De quoi peser sur l’humeur du dirigeant financier ?

Il est certainement aujourd’hui inquiet de la hausse des coûts au sens large, l’inflation salariale en fait partie, tout comme la hausse des prix des matières premières ou de l’énergie. Le directeur financier a le devoir de trouver des solutions pour préserver le modèle économique de son entreprise. Ce n’est pas rien, c’est une gymnastique financière toujours plus exigeante. Concernant l’élargissement de son périmètre d’action, il répond justement à une certaine logique économique. Cela ne suscite pas d’inquiétude particulière, cette dernière est alimentée par le contexte économique. Pourquoi pas, par exemple, réfléchir à une meilleure intégration de la direction des achats avec la direction financière pour une meilleure efficience ? Ou encore intégrer la responsabilité de la RSE dans le cadre du pilotage de la performance globale associant performances financière et durable. Quand on dit RSE, on dit impact, que l’on peut mesurer. En théorie, la RSE doit être une fonction distincte, mais concrètement, dans une grande majorité d’entreprises, de taille intermédiaire notamment, c’est aujourd’hui vécu comme une question de moyens et de montée en charge, la direction financière doit s’en occuper. Pour l’instant. La direction financière ne doit pas revendiquer la mainmise sur ce sujet essentiel. Je ne doute pas que, à terme, la RSE puisse constituer une fonction indépendante. Mais il restera toujours une collaboration, une coordination. La DFCG décerne d’ailleurs, cette année pour la première fois, à l’occasion de Financium, le Prix du financement durable. L’association devait se positionner concrètement par ce biais sur l’imbrication entre finance traditionnelle et développement durable. Ce prix complète ceux déjà existants : ceux de la diversité en direction financière, du directeur financier et du jeune directeur financier.

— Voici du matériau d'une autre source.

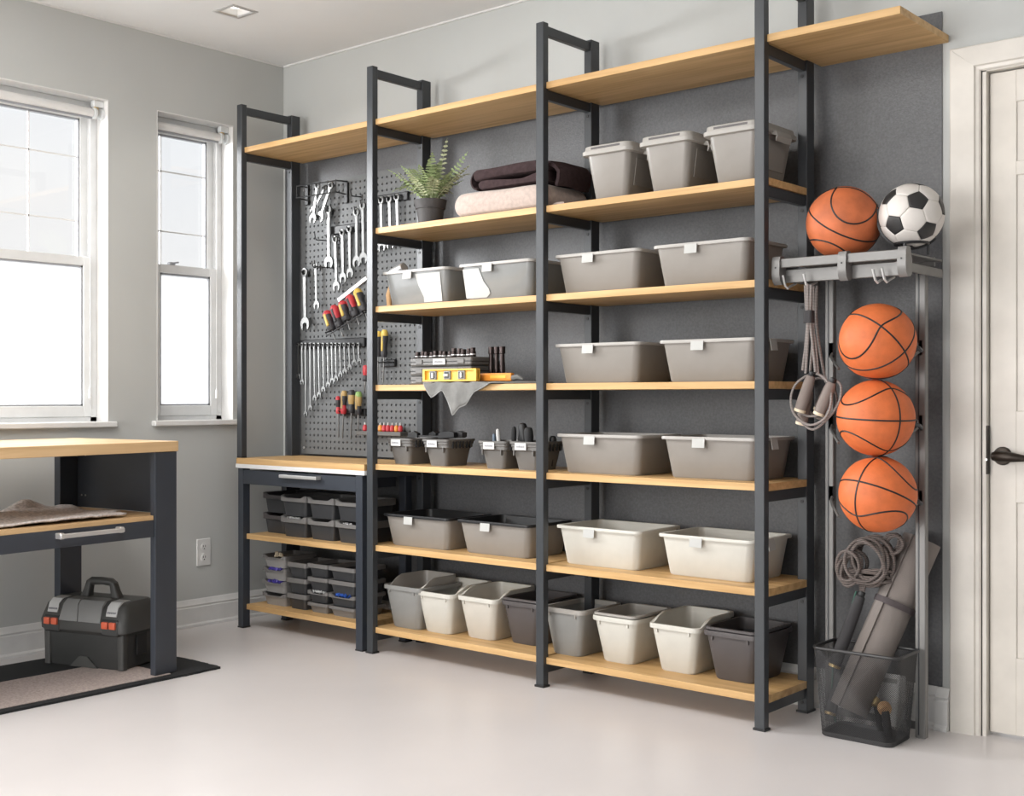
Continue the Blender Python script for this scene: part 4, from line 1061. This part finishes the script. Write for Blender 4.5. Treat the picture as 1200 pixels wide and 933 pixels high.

Quels sont les projets de la DFCG ?

Elle est à la manœuvre pour le lancement de l’association internationale des directeurs financiers, ou « CFO International Alliance ». Avec une vingtaine de pairs européens, africains et américains, nous avions exprimé nos intentions fin 2021 à l’occasion de Financium, nous souhaitons finaliser ses statuts d’ici à mars prochain. Nous avons déjà concrétisé un travail commun, en l’occurrence une réponse, via deux rapports, à la consultation de l’ISSB [International Sustainability Standards Board, NDLR] concernant les normes de publication du reporting de durabilité. Leur principe est naturellement indiscutable, mais il convient de ne pas contraindre abusivement les entreprises, particulièrement les plus petites. Nous ne sommes pas inquiets, mais vigilants. L’Alliance a également créé un groupe de travail sur la fiscalité internationale. La DFCG travaille par ailleurs sur le front de la transformation digitale du contrôle de gestion avec le Cigref, réseau français de grandes entreprises et d’administrations publiques se donnant pour mission de « réussir le numérique ». Et avec l’Adra, l’Association des directeurs et des responsables achats, afin de mieux se comprendre, mieux avancer ensemble, nous avons tous pris une place stratégique dans le pilotage de l’entreprise. La DFCG est associée à la réflexion avec ses pairs à une certification européenne du dirigeant financier. Et l’association reste bien évidemment attentive et disponible pour avancer sur les différents projets en discussion, notamment celui sur le partage de la valeur dans l’entreprise.